Transcribe the material in full. Nothing should differ except that the pictures are left out.

»»

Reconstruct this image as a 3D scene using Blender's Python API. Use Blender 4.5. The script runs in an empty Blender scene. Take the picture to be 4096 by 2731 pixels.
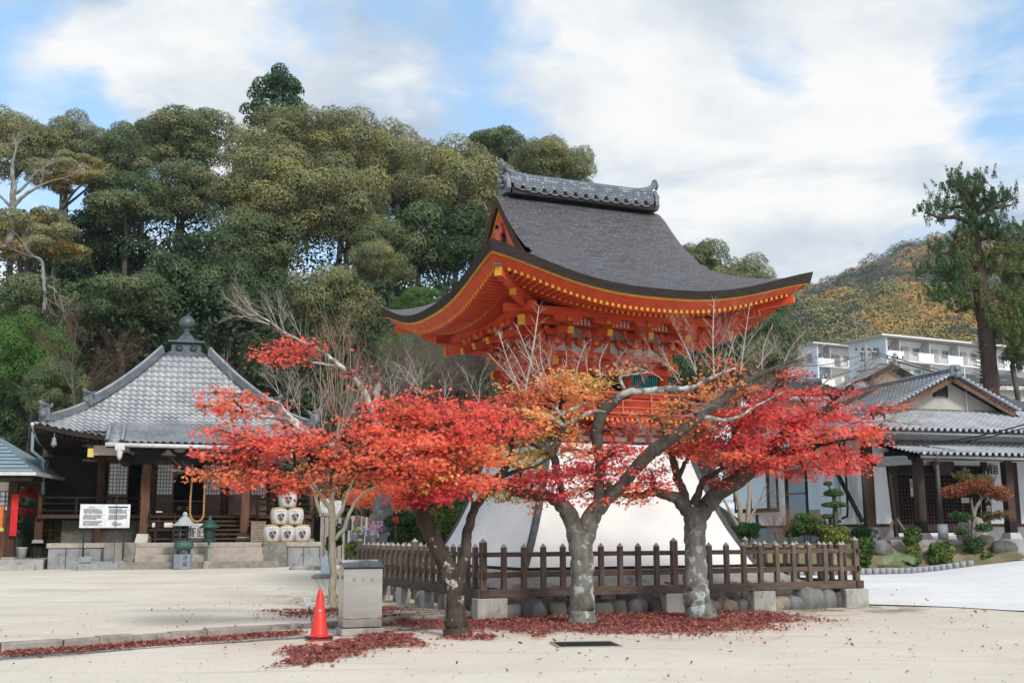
import bpy, math, random
import numpy as np
from mathutils import Vector, Matrix
PI=math.pi
rnd=random.Random(7); NR=np.random.RandomState(11)
sc=bpy.context.scene
COL=bpy.context.scene.collection
# ---------------------------------------------------------------- camera geometry (surveyed from the photo, 4096 px wide)
FPX,PITCH,ROLL,EYE=4488.4,0.1702,0.0038,1.5
def ray(u,v):
    a=u-2048.; b=1365.5-v
    cr,sr=math.cos(ROLL),math.sin(ROLL)
    U=(a*cr+b*sr)/FPX; W=(-a*sr+b*cr)/FPX
    c,s=math.cos(PITCH),math.sin(PITCH)
    return Vector((U,c-W*s,s+W*c))
K=4096/2352.
def A(px,py,Y):          # photo position (2352 px wide survey) at distance Y
    r=ray(px*K,py*K); return Vector((0,0,EYE))+r*(Y/r.y)
def AS(u,v,Y): r=ray(u,v); return Vector((0,0,EYE))+r*(Y/r.y)
def ss(a,b,x):
    t=min(1,max(0,(x-a)/(b-a))); return t*t*(3-2*t)
KERB=[(-9.6,12.95),(-6.76,15.2),(-6.15,15.72),(-5.44,16.44),(-4.62,17.3),(-3.94,17.9),(-3.38,18.36),(-2.72,19.05),(-2.08,19.76),(-1.2,20.65)]
def kerb_y(x):
    for (x0,y0),(x1,y1) in zip(KERB,KERB[1:]):
        if x<=x1: return y0+(y1-y0)*(x-x0)/(x1-x0)
    return 99
def gz(x,y):
    t=min(1,max(0,(x+5)/13)); e=42*(1-t)+32*t
    z=.37*ss(22,e,y)+.45*ss(10.8,16,x)*ss(24,31,y)*(1-ss(40,60,y))
    if x<-.9:
        ky=kerb_y(min(x,-1.2))
        z+=.10*ss(-.02,.06,y-ky)*ss(-.9,-1.3,x)*(1-ss(20,27,y))
    return z
def G(px,py,z0=0.0,src=False):
    r=ray(px*(1 if src else K),py*(1 if src else K)); z=z0
    for _ in range(12):
        t=(z-EYE)/r.z; P=Vector((0,0,EYE))+r*t; z=gz(P.x,P.y)+z0 if P.y<60 else z
    return P
# ---------------------------------------------------------------- materials
MATS={}
def nodes(m):
    m.use_nodes=True; nt=m.node_tree; nt.nodes.clear(); return nt,nt.nodes,nt.links
def mat(name,c1,c2=None,rough=.8,scale=6,bump=0.,bscale=None,stretch=(1,1,1),metal=0,spec=.3,spots=None,trans=0,detail=6,contrast=(.35,.65),coord='Object',emit=None,coat=0):
    if name in MATS: return MATS[name]
    m=bpy.data.materials.new(name); nt,N,L=nodes(m)
    o=N.new('ShaderNodeOutputMaterial'); p=N.new('ShaderNodeBsdfPrincipled')
    p.inputs['Roughness'].default_value=rough; p.inputs['Metallic'].default_value=metal
    p.inputs['Specular IOR Level'].default_value=spec
    if coat: p.inputs['Coat Weight'].default_value=coat
    tc=N.new('ShaderNodeTexCoord'); mp=N.new('ShaderNodeMapping'); mp.inputs['Scale'].default_value=stretch
    L.new(tc.outputs[coord],mp.inputs['Vector'])
    c2=c2 or tuple(x*.8 for x in c1)
    n=N.new('ShaderNodeTexNoise'); n.inputs['Scale'].default_value=scale; n.inputs['Detail'].default_value=detail
    L.new(mp.outputs[0],n.inputs['Vector'])
    r=N.new('ShaderNodeValToRGB'); r.color_ramp.elements[0].position=contrast[0]; r.color_ramp.elements[1].position=contrast[1]
    r.color_ramp.elements[0].color=(*c1,1); r.color_ramp.elements[1].color=(*c2,1)
    L.new(n.outputs['Fac'],r.inputs[0]); out=r.outputs[0]
    for sp in (spots or []):
        (sc_,col,lo,hi)=sp[:4]
        n2=N.new('ShaderNodeTexNoise'); n2.inputs['Scale'].default_value=sc_; n2.inputs['Detail'].default_value=8; n2.inputs['Roughness'].default_value=.65
        L.new(mp.outputs[0] if len(sp)>4 else tc.outputs[coord],n2.inputs['Vector'])
        r2=N.new('ShaderNodeValToRGB'); r2.color_ramp.elements[0].position=lo; r2.color_ramp.elements[1].position=hi
        L.new(n2.outputs['Fac'],r2.inputs[0])
        mx=N.new('ShaderNodeMixRGB'); L.new(r2.outputs[0],mx.inputs[0]); L.new(out,mx.inputs[1]); mx.inputs[2].default_value=(*col,1); out=mx.outputs[0]
    L.new(out,p.inputs['Base Color'])
    if bump:
        n3=N.new('ShaderNodeTexNoise'); n3.inputs['Scale'].default_value=bscale or scale*3; n3.inputs['Detail'].default_value=8
        L.new(mp.outputs[0],n3.inputs['Vector'])
        b=N.new('ShaderNodeBump'); b.inputs['Strength'].default_value=bump; b.inputs['Distance'].default_value=.03
        L.new(n3.outputs['Fac'],b.inputs['Height']); L.new(b.outputs[0],p.inputs['Normal'])
    if emit:
        p.inputs['Emission Color'].default_value=(*emit[0],1); p.inputs['Emission Strength'].default_value=emit[1]
    L.new(p.outputs[0],o.inputs[0]); MATS[name]=m; return m
def leafmat(name,ramp,rough=.55,trans=.35,jit=.18,vmin=.72):
    """leaves: colour from the face attribute 'tone' plus a random shift per leaf"""
    m=bpy.data.materials.new(name); nt,N,L=nodes(m)
    o=N.new('ShaderNodeOutputMaterial'); p=N.new('ShaderNodeBsdfPrincipled'); p.inputs['Roughness'].default_value=rough; p.inputs['Specular IOR Level'].default_value=.25
    a=N.new('ShaderNodeAttribute'); a.attribute_name='tone'
    g=N.new('ShaderNodeNewGeometry')
    s=N.new('ShaderNodeMath'); s.operation='MULTIPLY_ADD'; L.new(g.outputs['Random Per Island'],s.inputs[0]); s.inputs[1].default_value=jit; L.new(a.outputs['Fac'],s.inputs[2])
    s2=N.new('ShaderNodeMath'); s2.operation='SUBTRACT'; L.new(s.outputs[0],s2.inputs[0]); s2.inputs[1].default_value=jit/2
    r=N.new('ShaderNodeValToRGB'); els=r.color_ramp.elements
    els[0].position=ramp[0][0]; els[0].color=(*ramp[0][1],1); els[1].position=ramp[-1][0]; els[1].color=(*ramp[-1][1],1)
    for pos,c in ramp[1:-1]:
        e=els.new(pos); e.color=(*c,1)
    L.new(s2.outputs[0],r.inputs[0])
    m2=N.new('ShaderNodeMath'); m2.operation='MULTIPLY'; m2.inputs[1].default_value=7.31; L.new(g.outputs['Random Per Island'],m2.inputs[0])
    f=N.new('ShaderNodeMath'); f.operation='FRACT'; L.new(m2.outputs[0],f.inputs[0])
    mr=N.new('ShaderNodeMapRange'); L.new(f.outputs[0],mr.inputs[0]); mr.inputs[3].default_value=vmin; mr.inputs[4].default_value=1.15
    hs=N.new('ShaderNodeHueSaturation'); L.new(r.outputs[0],hs.inputs['Color']); L.new(mr.outputs[0],hs.inputs['Value'])
    L.new(hs.outputs[0],p.inputs['Base Color'])
    if trans:
        t=N.new('ShaderNodeBsdfTranslucent'); L.new(hs.outputs[0],t.inputs[0])
        mx=N.new('ShaderNodeMixShader'); mx.inputs[0].default_value=trans; L.new(p.outputs[0],mx.inputs[1]); L.new(t.outputs[0],mx.inputs[2]); L.new(mx.outputs[0],o.inputs[0])
    else: L.new(p.outputs[0],o.inputs[0])
    MATS[name]=m; return m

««

**Final answer**
Reconstruct this image as a 3D scene using Blender's Python API. Use Blender 4.5. The script runs in an empty Blender scene. Take the picture to be 4096 by 2731 pixels.
import bpy, math, random
import numpy as np
from mathutils import Vector, Matrix
PI=math.pi
rnd=random.Random(7); NR=np.random.RandomState(11)
sc=bpy.context.scene
COL=bpy.context.scene.collection
# ---------------------------------------------------------------- camera geometry (surveyed from the photo, 4096 px wide)
FPX,PITCH,ROLL,EYE=4488.4,0.1702,0.0038,1.5
def ray(u,v):
    a=u-2048.; b=1365.5-v
    cr,sr=math.cos(ROLL),math.sin(ROLL)
    U=(a*cr+b*sr)/FPX; W=(-a*sr+b*cr)/FPX
    c,s=math.cos(PITCH),math.sin(PITCH)
    return Vector((U,c-W*s,s+W*c))
K=4096/2352.
def A(px,py,Y):          # photo position (2352 px wide survey) at distance Y
    r=ray(px*K,py*K); return Vector((0,0,EYE))+r*(Y/r.y)
def AS(u,v,Y): r=ray(u,v); return Vector((0,0,EYE))+r*(Y/r.y)
def ss(a,b,x):
    t=min(1,max(0,(x-a)/(b-a))); return t*t*(3-2*t)
KERB=[(-9.6,12.95),(-6.76,15.2),(-6.15,15.72),(-5.44,16.44),(-4.62,17.3),(-3.94,17.9),(-3.38,18.36),(-2.72,19.05),(-2.08,19.76),(-1.2,20.65)]
def kerb_y(x):
    for (x0,y0),(x1,y1) in zip(KERB,KERB[1:]):
        if x<=x1: return y0+(y1-y0)*(x-x0)/(x1-x0)
    return 99
def gz(x,y):
    t=min(1,max(0,(x+5)/13)); e=42*(1-t)+32*t
    z=.37*ss(22,e,y)+.45*ss(10.8,16,x)*ss(24,31,y)*(1-ss(40,60,y))
    if x<-.9:
        ky=kerb_y(min(x,-1.2))
        z+=.10*ss(-.02,.06,y-ky)*ss(-.9,-1.3,x)*(1-ss(20,27,y))
    return z
def G(px,py,z0=0.0,src=False):
    r=ray(px*(1 if src else K),py*(1 if src else K)); z=z0
    for _ in range(12):
        t=(z-EYE)/r.z; P=Vector((0,0,EYE))+r*t; z=gz(P.x,P.y)+z0 if P.y<60 else z
    return P
# ---------------------------------------------------------------- materials
MATS={}
def nodes(m):
    m.use_nodes=True; nt=m.node_tree; nt.nodes.clear(); return nt,nt.nodes,nt.links
def mat(name,c1,c2=None,rough=.8,scale=6,bump=0.,bscale=None,stretch=(1,1,1),metal=0,spec=.3,spots=None,trans=0,detail=6,contrast=(.35,.65),coord='Object',emit=None,coat=0):
    if name in MATS: return MATS[name]
    m=bpy.data.materials.new(name); nt,N,L=nodes(m)
    o=N.new('ShaderNodeOutputMaterial'); p=N.new('ShaderNodeBsdfPrincipled')
    p.inputs['Roughness'].default_value=rough; p.inputs['Metallic'].default_value=metal
    p.inputs['Specular IOR Level'].default_value=spec
    if coat: p.inputs['Coat Weight'].default_value=coat
    tc=N.new('ShaderNodeTexCoord'); mp=N.new('ShaderNodeMapping'); mp.inputs['Scale'].default_value=stretch
    L.new(tc.outputs[coord],mp.inputs['Vector'])
    c2=c2 or tuple(x*.8 for x in c1)
    n=N.new('ShaderNodeTexNoise'); n.inputs['Scale'].default_value=scale; n.inputs['Detail'].default_value=detail
    L.new(mp.outputs[0],n.inputs['Vector'])
    r=N.new('ShaderNodeValToRGB'); r.color_ramp.elements[0].position=contrast[0]; r.color_ramp.elements[1].position=contrast[1]
    r.color_ramp.elements[0].color=(*c1,1); r.color_ramp.elements[1].color=(*c2,1)
    L.new(n.outputs['Fac'],r.inputs[0]); out=r.outputs[0]
    for sp in (spots or []):
        (sc_,col,lo,hi)=sp[:4]
        n2=N.new('ShaderNodeTexNoise'); n2.inputs['Scale'].default_value=sc_; n2.inputs['Detail'].default_value=8; n2.inputs['Roughness'].default_value=.65
        L.new(mp.outputs[0] if len(sp)>4 else tc.outputs[coord],n2.inputs['Vector'])
        r2=N.new('ShaderNodeValToRGB'); r2.color_ramp.elements[0].position=lo; r2.color_ramp.elements[1].position=hi
        L.new(n2.outputs['Fac'],r2.inputs[0])
        mx=N.new('ShaderNodeMixRGB'); L.new(r2.outputs[0],mx.inputs[0]); L.new(out,mx.inputs[1]); mx.inputs[2].default_value=(*col,1); out=mx.outputs[0]
    L.new(out,p.inputs['Base Color'])
    if bump:
        n3=N.new('ShaderNodeTexNoise'); n3.inputs['Scale'].default_value=bscale or scale*3; n3.inputs['Detail'].default_value=8
        L.new(mp.outputs[0],n3.inputs['Vector'])
        b=N.new('ShaderNodeBump'); b.inputs['Strength'].default_value=bump; b.inputs['Distance'].default_value=.03
        L.new(n3.outputs['Fac'],b.inputs['Height']); L.new(b.outputs[0],p.inputs['Normal'])
    if emit:
        p.inputs['Emission Color'].default_value=(*emit[0],1); p.inputs['Emission Strength'].default_value=emit[1]
    L.new(p.outputs[0],o.inputs[0]); MATS[name]=m; return m
def leafmat(name,ramp,rough=.55,trans=.35,jit=.18,vmin=.72):
    """leaves: colour from the face attribute 'tone' plus a random shift per leaf"""
    m=bpy.data.materials.new(name); nt,N,L=nodes(m)
    o=N.new('ShaderNodeOutputMaterial'); p=N.new('ShaderNodeBsdfPrincipled'); p.inputs['Roughness'].default_value=rough; p.inputs['Specular IOR Level'].default_value=.25
    a=N.new('ShaderNodeAttribute'); a.attribute_name='tone'
    g=N.new('ShaderNodeNewGeometry')
    s=N.new('ShaderNodeMath'); s.operation='MULTIPLY_ADD'; L.new(g.outputs['Random Per Island'],s.inputs[0]); s.inputs[1].default_value=jit; L.new(a.outputs['Fac'],s.inputs[2])
    s2=N.new('ShaderNodeMath'); s2.operation='SUBTRACT'; L.new(s.outputs[0],s2.inputs[0]); s2.inputs[1].default_value=jit/2
    r=N.new('ShaderNodeValToRGB'); els=r.color_ramp.elements
    els[0].position=ramp[0][0]; els[0].color=(*ramp[0][1],1); els[1].position=ramp[-1][0]; els[1].color=(*ramp[-1][1],1)
    for pos,c in ramp[1:-1]:
        e=els.new(pos); e.color=(*c,1)
    L.new(s2.outputs[0],r.inputs[0])
    m2=N.new('ShaderNodeMath'); m2.operation='MULTIPLY'; m2.inputs[1].default_value=7.31; L.new(g.outputs['Random Per Island'],m2.inputs[0])
    f=N.new('ShaderNodeMath'); f.operation='FRACT'; L.new(m2.outputs[0],f.inputs[0])
    mr=N.new('ShaderNodeMapRange'); L.new(f.outputs[0],mr.inputs[0]); mr.inputs[3].default_value=vmin; mr.inputs[4].default_value=1.15
    hs=N.new('ShaderNodeHueSaturation'); L.new(r.outputs[0],hs.inputs['Color']); L.new(mr.outputs[0],hs.inputs['Value'])
    L.new(hs.outputs[0],p.inputs['Base Color'])
    if trans:
        t=N.new('ShaderNodeBsdfTranslucent'); L.new(hs.outputs[0],t.inputs[0])
        mx=N.new('ShaderNodeMixShader'); mx.inputs[0].default_value=trans; L.new(p.outputs[0],mx.inputs[1]); L.new(t.outputs[0],mx.inputs[2]); L.new(mx.outputs[0],o.inputs[0])
    else: L.new(p.outputs[0],o.inputs[0])
    MATS[name]=m; return m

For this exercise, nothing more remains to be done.